- [EXERCISE]: Your task is to print the material below exactly as presented.

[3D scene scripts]
>> Begin

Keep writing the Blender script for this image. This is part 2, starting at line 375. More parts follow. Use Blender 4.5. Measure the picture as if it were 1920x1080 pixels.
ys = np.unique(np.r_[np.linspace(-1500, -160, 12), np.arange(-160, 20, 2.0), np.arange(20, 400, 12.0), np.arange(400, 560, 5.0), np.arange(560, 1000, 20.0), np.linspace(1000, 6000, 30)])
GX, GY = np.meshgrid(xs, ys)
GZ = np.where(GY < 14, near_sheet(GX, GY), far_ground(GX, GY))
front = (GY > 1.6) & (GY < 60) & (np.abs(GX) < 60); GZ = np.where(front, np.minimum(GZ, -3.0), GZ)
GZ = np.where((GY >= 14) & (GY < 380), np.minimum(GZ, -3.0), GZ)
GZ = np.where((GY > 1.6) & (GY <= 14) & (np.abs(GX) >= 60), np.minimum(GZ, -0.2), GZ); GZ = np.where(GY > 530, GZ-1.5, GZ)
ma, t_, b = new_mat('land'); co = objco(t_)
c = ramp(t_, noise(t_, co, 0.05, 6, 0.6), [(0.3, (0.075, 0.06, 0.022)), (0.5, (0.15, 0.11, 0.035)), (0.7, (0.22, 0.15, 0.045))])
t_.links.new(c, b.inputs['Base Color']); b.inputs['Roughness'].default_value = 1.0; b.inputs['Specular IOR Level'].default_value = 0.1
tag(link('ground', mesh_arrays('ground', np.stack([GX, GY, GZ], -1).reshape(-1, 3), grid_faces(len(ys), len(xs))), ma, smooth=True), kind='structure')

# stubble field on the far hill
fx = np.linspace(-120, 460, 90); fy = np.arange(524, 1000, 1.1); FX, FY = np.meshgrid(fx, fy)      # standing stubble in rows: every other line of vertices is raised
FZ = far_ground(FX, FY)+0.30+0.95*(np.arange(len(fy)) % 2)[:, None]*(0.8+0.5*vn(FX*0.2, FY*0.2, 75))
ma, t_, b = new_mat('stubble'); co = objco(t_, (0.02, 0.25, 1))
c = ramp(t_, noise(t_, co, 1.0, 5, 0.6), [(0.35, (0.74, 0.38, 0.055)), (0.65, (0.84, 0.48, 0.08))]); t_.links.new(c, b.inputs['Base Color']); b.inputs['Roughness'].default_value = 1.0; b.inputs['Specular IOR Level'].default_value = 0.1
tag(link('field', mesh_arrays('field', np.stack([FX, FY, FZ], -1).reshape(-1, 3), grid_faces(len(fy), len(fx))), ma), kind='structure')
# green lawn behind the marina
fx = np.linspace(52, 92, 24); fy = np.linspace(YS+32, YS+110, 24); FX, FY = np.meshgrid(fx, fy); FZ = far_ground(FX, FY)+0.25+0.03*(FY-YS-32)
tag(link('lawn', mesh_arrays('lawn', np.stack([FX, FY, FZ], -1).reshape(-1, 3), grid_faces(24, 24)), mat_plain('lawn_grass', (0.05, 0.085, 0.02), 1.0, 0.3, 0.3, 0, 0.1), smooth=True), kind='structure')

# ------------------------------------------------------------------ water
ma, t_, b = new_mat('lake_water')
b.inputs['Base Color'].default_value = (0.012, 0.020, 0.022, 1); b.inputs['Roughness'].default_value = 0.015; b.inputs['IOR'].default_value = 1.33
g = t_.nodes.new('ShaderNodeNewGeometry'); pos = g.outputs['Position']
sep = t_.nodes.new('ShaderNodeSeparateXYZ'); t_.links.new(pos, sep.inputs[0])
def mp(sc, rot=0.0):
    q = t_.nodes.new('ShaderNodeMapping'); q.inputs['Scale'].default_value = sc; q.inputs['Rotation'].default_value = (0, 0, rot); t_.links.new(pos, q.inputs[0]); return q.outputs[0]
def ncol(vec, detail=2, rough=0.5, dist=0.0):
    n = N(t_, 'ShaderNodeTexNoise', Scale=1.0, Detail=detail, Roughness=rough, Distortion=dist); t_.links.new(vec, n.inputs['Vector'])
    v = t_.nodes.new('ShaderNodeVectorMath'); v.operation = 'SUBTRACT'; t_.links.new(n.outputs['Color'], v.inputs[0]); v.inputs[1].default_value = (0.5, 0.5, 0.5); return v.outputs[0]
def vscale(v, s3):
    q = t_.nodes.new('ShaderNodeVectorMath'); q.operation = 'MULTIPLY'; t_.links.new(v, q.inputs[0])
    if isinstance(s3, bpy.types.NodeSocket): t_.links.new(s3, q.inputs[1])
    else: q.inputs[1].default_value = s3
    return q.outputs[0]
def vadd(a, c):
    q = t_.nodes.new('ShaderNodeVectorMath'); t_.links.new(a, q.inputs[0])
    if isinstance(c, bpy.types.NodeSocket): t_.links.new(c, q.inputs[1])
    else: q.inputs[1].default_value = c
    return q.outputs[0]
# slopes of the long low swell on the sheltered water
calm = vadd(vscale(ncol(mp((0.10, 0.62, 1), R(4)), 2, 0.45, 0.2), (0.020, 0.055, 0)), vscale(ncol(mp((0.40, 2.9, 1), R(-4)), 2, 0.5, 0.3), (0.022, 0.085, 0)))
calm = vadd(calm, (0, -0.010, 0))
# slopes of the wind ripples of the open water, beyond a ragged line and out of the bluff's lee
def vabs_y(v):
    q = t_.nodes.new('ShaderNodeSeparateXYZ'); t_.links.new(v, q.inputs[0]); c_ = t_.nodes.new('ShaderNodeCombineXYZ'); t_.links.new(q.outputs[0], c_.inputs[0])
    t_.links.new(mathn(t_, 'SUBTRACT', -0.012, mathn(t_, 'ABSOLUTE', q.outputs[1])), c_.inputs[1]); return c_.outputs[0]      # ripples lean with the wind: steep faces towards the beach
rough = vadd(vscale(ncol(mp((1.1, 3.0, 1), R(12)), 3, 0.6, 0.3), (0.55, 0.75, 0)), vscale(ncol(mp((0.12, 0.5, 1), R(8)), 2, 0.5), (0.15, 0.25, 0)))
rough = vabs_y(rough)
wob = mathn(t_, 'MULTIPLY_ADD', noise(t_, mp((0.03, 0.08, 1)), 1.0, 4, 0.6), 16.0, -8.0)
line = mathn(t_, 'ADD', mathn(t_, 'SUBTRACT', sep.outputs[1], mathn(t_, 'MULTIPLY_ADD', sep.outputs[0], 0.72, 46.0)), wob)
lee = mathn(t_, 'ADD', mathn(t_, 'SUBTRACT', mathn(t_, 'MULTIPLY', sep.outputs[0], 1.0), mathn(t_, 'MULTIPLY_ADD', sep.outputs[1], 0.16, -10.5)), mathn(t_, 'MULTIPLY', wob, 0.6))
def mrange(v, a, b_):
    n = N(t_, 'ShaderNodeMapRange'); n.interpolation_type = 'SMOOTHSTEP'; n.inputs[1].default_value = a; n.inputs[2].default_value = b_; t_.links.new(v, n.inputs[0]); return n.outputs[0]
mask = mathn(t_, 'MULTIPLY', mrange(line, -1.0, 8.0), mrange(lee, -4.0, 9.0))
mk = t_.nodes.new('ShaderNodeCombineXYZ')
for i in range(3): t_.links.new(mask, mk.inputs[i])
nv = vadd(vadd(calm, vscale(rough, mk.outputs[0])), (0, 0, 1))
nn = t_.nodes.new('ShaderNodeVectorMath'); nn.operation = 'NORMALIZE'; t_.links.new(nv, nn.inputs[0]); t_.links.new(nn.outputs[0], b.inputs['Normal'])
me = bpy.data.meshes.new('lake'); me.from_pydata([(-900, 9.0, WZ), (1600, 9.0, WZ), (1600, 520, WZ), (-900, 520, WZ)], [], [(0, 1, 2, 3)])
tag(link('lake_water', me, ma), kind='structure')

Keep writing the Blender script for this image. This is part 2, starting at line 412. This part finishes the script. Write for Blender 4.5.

>> End

- [EXERCISE RESULT]:
Keep writing the Blender script for this image. This is part 2, starting at line 375. More parts follow. Use Blender 4.5. Measure the picture as if it were 1920x1080 pixels.
ys = np.unique(np.r_[np.linspace(-1500, -160, 12), np.arange(-160, 20, 2.0), np.arange(20, 400, 12.0), np.arange(400, 560, 5.0), np.arange(560, 1000, 20.0), np.linspace(1000, 6000, 30)])
GX, GY = np.meshgrid(xs, ys)
GZ = np.where(GY < 14, near_sheet(GX, GY), far_ground(GX, GY))
front = (GY > 1.6) & (GY < 60) & (np.abs(GX) < 60); GZ = np.where(front, np.minimum(GZ, -3.0), GZ)
GZ = np.where((GY >= 14) & (GY < 380), np.minimum(GZ, -3.0), GZ)
GZ = np.where((GY > 1.6) & (GY <= 14) & (np.abs(GX) >= 60), np.minimum(GZ, -0.2), GZ); GZ = np.where(GY > 530, GZ-1.5, GZ)
ma, t_, b = new_mat('land'); co = objco(t_)
c = ramp(t_, noise(t_, co, 0.05, 6, 0.6), [(0.3, (0.075, 0.06, 0.022)), (0.5, (0.15, 0.11, 0.035)), (0.7, (0.22, 0.15, 0.045))])
t_.links.new(c, b.inputs['Base Color']); b.inputs['Roughness'].default_value = 1.0; b.inputs['Specular IOR Level'].default_value = 0.1
tag(link('ground', mesh_arrays('ground', np.stack([GX, GY, GZ], -1).reshape(-1, 3), grid_faces(len(ys), len(xs))), ma, smooth=True), kind='structure')

# stubble field on the far hill
fx = np.linspace(-120, 460, 90); fy = np.arange(524, 1000, 1.1); FX, FY = np.meshgrid(fx, fy)      # standing stubble in rows: every other line of vertices is raised
FZ = far_ground(FX, FY)+0.30+0.95*(np.arange(len(fy)) % 2)[:, None]*(0.8+0.5*vn(FX*0.2, FY*0.2, 75))
ma, t_, b = new_mat('stubble'); co = objco(t_, (0.02, 0.25, 1))
c = ramp(t_, noise(t_, co, 1.0, 5, 0.6), [(0.35, (0.74, 0.38, 0.055)), (0.65, (0.84, 0.48, 0.08))]); t_.links.new(c, b.inputs['Base Color']); b.inputs['Roughness'].default_value = 1.0; b.inputs['Specular IOR Level'].default_value = 0.1
tag(link('field', mesh_arrays('field', np.stack([FX, FY, FZ], -1).reshape(-1, 3), grid_faces(len(fy), len(fx))), ma), kind='structure')
# green lawn behind the marina
fx = np.linspace(52, 92, 24); fy = np.linspace(YS+32, YS+110, 24); FX, FY = np.meshgrid(fx, fy); FZ = far_ground(FX, FY)+0.25+0.03*(FY-YS-32)
tag(link('lawn', mesh_arrays('lawn', np.stack([FX, FY, FZ], -1).reshape(-1, 3), grid_faces(24, 24)), mat_plain('lawn_grass', (0.05, 0.085, 0.02), 1.0, 0.3, 0.3, 0, 0.1), smooth=True), kind='structure')

# ------------------------------------------------------------------ water
ma, t_, b = new_mat('lake_water')
b.inputs['Base Color'].default_value = (0.012, 0.020, 0.022, 1); b.inputs['Roughness'].default_value = 0.015; b.inputs['IOR'].default_value = 1.33
g = t_.nodes.new('ShaderNodeNewGeometry'); pos = g.outputs['Position']
sep = t_.nodes.new('ShaderNodeSeparateXYZ'); t_.links.new(pos, sep.inputs[0])
def mp(sc, rot=0.0):
    q = t_.nodes.new('ShaderNodeMapping'); q.inputs['Scale'].default_value = sc; q.inputs['Rotation'].default_value = (0, 0, rot); t_.links.new(pos, q.inputs[0]); return q.outputs[0]
def ncol(vec, detail=2, rough=0.5, dist=0.0):
    n = N(t_, 'ShaderNodeTexNoise', Scale=1.0, Detail=detail, Roughness=rough, Distortion=dist); t_.links.new(vec, n.inputs['Vector'])
    v = t_.nodes.new('ShaderNodeVectorMath'); v.operation = 'SUBTRACT'; t_.links.new(n.outputs['Color'], v.inputs[0]); v.inputs[1].default_value = (0.5, 0.5, 0.5); return v.outputs[0]
def vscale(v, s3):
    q = t_.nodes.new('ShaderNodeVectorMath'); q.operation = 'MULTIPLY'; t_.links.new(v, q.inputs[0])
    if isinstance(s3, bpy.types.NodeSocket): t_.links.new(s3, q.inputs[1])
    else: q.inputs[1].default_value = s3
    return q.outputs[0]
def vadd(a, c):
    q = t_.nodes.new('ShaderNodeVectorMath'); t_.links.new(a, q.inputs[0])
    if isinstance(c, bpy.types.NodeSocket): t_.links.new(c, q.inputs[1])
    else: q.inputs[1].default_value = c
    return q.outputs[0]
# slopes of the long low swell on the sheltered water
calm = vadd(vscale(ncol(mp((0.10, 0.62, 1), R(4)), 2, 0.45, 0.2), (0.020, 0.055, 0)), vscale(ncol(mp((0.40, 2.9, 1), R(-4)), 2, 0.5, 0.3), (0.022, 0.085, 0)))
calm = vadd(calm, (0, -0.010, 0))
# slopes of the wind ripples of the open water, beyond a ragged line and out of the bluff's lee
def vabs_y(v):
    q = t_.nodes.new('ShaderNodeSeparateXYZ'); t_.links.new(v, q.inputs[0]); c_ = t_.nodes.new('ShaderNodeCombineXYZ'); t_.links.new(q.outputs[0], c_.inputs[0])
    t_.links.new(mathn(t_, 'SUBTRACT', -0.012, mathn(t_, 'ABSOLUTE', q.outputs[1])), c_.inputs[1]); return c_.outputs[0]      # ripples lean with the wind: steep faces towards the beach
rough = vadd(vscale(ncol(mp((1.1, 3.0, 1), R(12)), 3, 0.6, 0.3), (0.55, 0.75, 0)), vscale(ncol(mp((0.12, 0.5, 1), R(8)), 2, 0.5), (0.15, 0.25, 0)))
rough = vabs_y(rough)
wob = mathn(t_, 'MULTIPLY_ADD', noise(t_, mp((0.03, 0.08, 1)), 1.0, 4, 0.6), 16.0, -8.0)
line = mathn(t_, 'ADD', mathn(t_, 'SUBTRACT', sep.outputs[1], mathn(t_, 'MULTIPLY_ADD', sep.outputs[0], 0.72, 46.0)), wob)
lee = mathn(t_, 'ADD', mathn(t_, 'SUBTRACT', mathn(t_, 'MULTIPLY', sep.outputs[0], 1.0), mathn(t_, 'MULTIPLY_ADD', sep.outputs[1], 0.16, -10.5)), mathn(t_, 'MULTIPLY', wob, 0.6))
def mrange(v, a, b_):
    n = N(t_, 'ShaderNodeMapRange'); n.interpolation_type = 'SMOOTHSTEP'; n.inputs[1].default_value = a; n.inputs[2].default_value = b_; t_.links.new(v, n.inputs[0]); return n.outputs[0]
mask = mathn(t_, 'MULTIPLY', mrange(line, -1.0, 8.0), mrange(lee, -4.0, 9.0))
mk = t_.nodes.new('ShaderNodeCombineXYZ')
for i in range(3): t_.links.new(mask, mk.inputs[i])
nv = vadd(vadd(calm, vscale(rough, mk.outputs[0])), (0, 0, 1))
nn = t_.nodes.new('ShaderNodeVectorMath'); nn.operation = 'NORMALIZE'; t_.links.new(nv, nn.inputs[0]); t_.links.new(nn.outputs[0], b.inputs['Normal'])
me = bpy.data.meshes.new('lake'); me.from_pydata([(-900, 9.0, WZ), (1600, 9.0, WZ), (1600, 520, WZ), (-900, 520, WZ)], [], [(0, 1, 2, 3)])
tag(link('lake_water', me, ma), kind='structure')

Keep writing the Blender script for this image. This is part 2, starting at line 412. This part finishes the script. Write for Blender 4.5.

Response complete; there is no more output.